‘Much is lost when we take historiographical categories for granted’.: An Interview with Mercedes García-Arenal
Published 2026-05-28
Keywords
- Cross-religious contact,
- Religious conversion,
- Religious minorities,
- European Islam,
- Christian Europe
Copyright (c) 2026 Davide Scotto

This work is licensed under a Creative Commons Attribution 4.0 International License.
Abstract
Mercedes García-Arenal has been a leading force in rethinking the role of religious minorities in early modern Iberia and Europe, showing how conversion, polemics, messianism, and practices of reading shaped Jewish, Christian, and Muslim identities across the Mediterranean and beyond.

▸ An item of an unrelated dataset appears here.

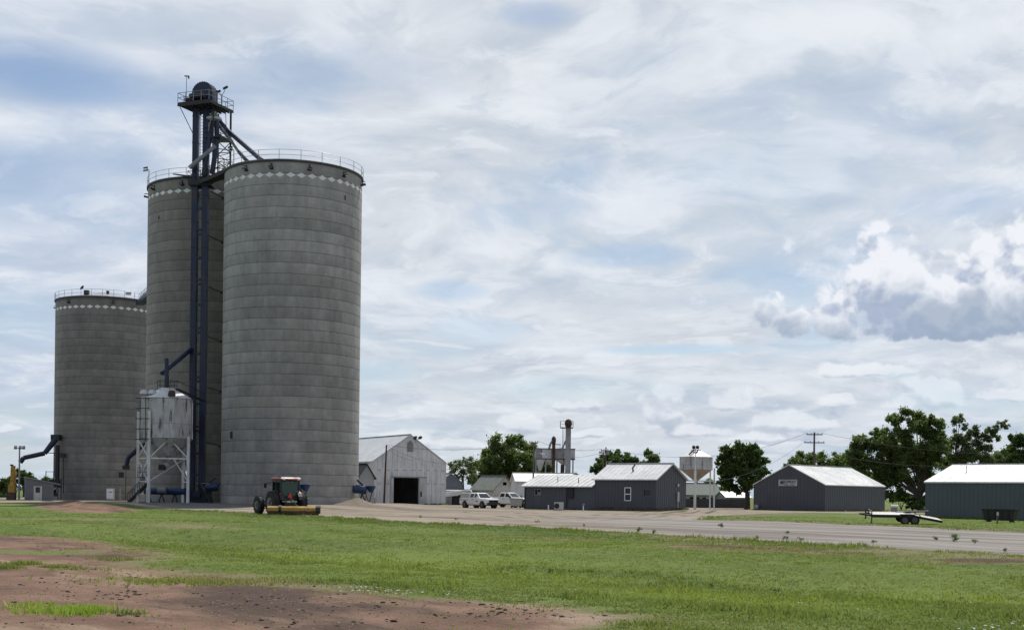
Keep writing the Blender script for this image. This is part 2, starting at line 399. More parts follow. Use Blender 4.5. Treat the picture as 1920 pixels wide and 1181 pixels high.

Based at the CSIC of Madrid, she has devoted much of her research to Morisco history, inquisitorial documentation, and the fabrication of sacred origins. Her work is marked by a sustained reflection on method: the weighing of sources, the competing perspectives embedded in them, and the need to read documents through the eyes of both inquisitors and their victims, Muslims and Christians, power and devotion. Among her most influential books are A Man of Three Worlds (1999, with Gerard Wiegers) and The Orient in Spain (2013, with Fernando Rodríguez Mediano). She has led two ERC projects on religious conversions and on the place of the Qur’an in European history.